Tuesday’s other opinion from the Ninth Circuit also involved the unusual service offered by the Portland police.  However, in U.S. v. Ankeny , the Ninth Circuit refused to suppress, despite a far more outrageous example of the Portland police department crossing a line. 

While Mr. Washington, see previous post, was treated with courtesy throughout the time during which he was being unlawfully seized, Ankeny, the defendant here, physically suffered at the hands of a gang of officers executing a valid search warrant.   Even though the police stormed the house, essentially performed a no-knock without authorization, causes thousands of dollars in damage, and caused 1st and 2d burns on the defendant, near whom a flash bang device thrown by police exploded, the evidence was no suppressed because a failure to obtain a “no-knock” component to an otherwise valid warrant cannot justify suppression under Hudson v. Michigan, 126 S.Ct. 2159 (2006), and because the arguably unreasonable nature of the search did not actually  lead to discovery of the evidence.

Judge Reinhardt dissented, arguing that the suppression was warranted by “the extreme use of excessive force,” which rendered the search unreasonable. Reinhardt felt that facts showed “a lack of professionalism and disdain for the rights of individuals on the part of some law enforcement officers” unlikely to be cured by the threat of a § 1983 action.  Reinhardt fears the majority ruling creates a blanket exception to the exclusionary rule whenever the officers have a valid warrant.

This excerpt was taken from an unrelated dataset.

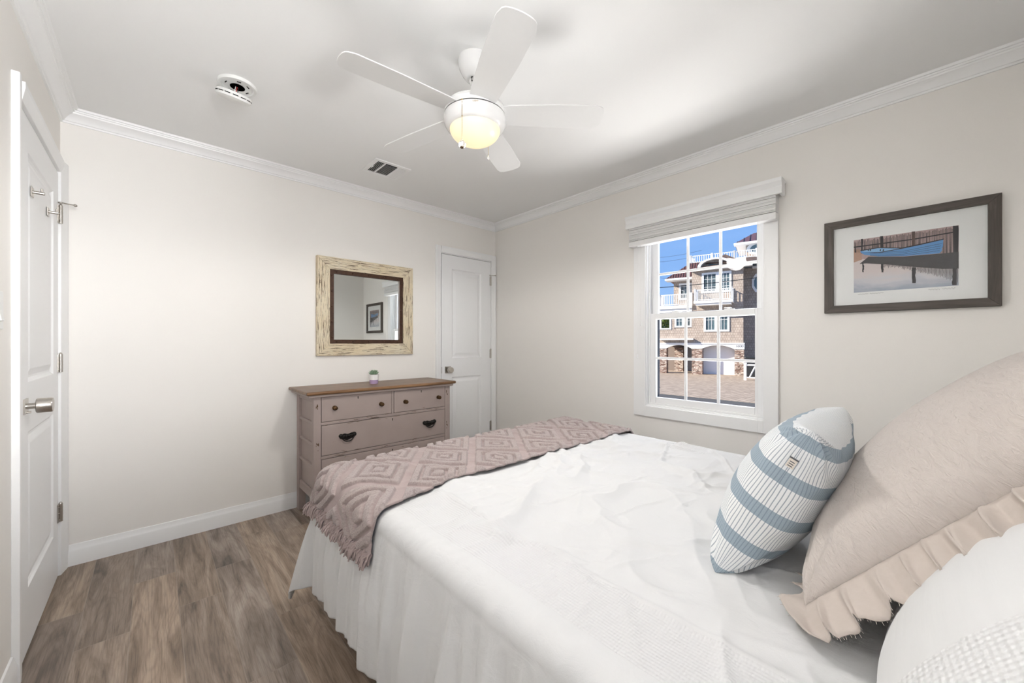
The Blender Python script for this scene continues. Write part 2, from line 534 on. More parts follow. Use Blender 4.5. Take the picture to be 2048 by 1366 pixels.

Reinhardt’s description of the conduct as unprofessional is an understament.  Electric Lawyer notes the facts of the case are truly shocking, with which I agree.  Indeed,  with the enthusiastic text message of officers gloating over the property damage and the  injuries suffered by the defendant, and declaring a “good time had by all,” the Portland police come off sounding like teenagers enthusing over the latest violent video game.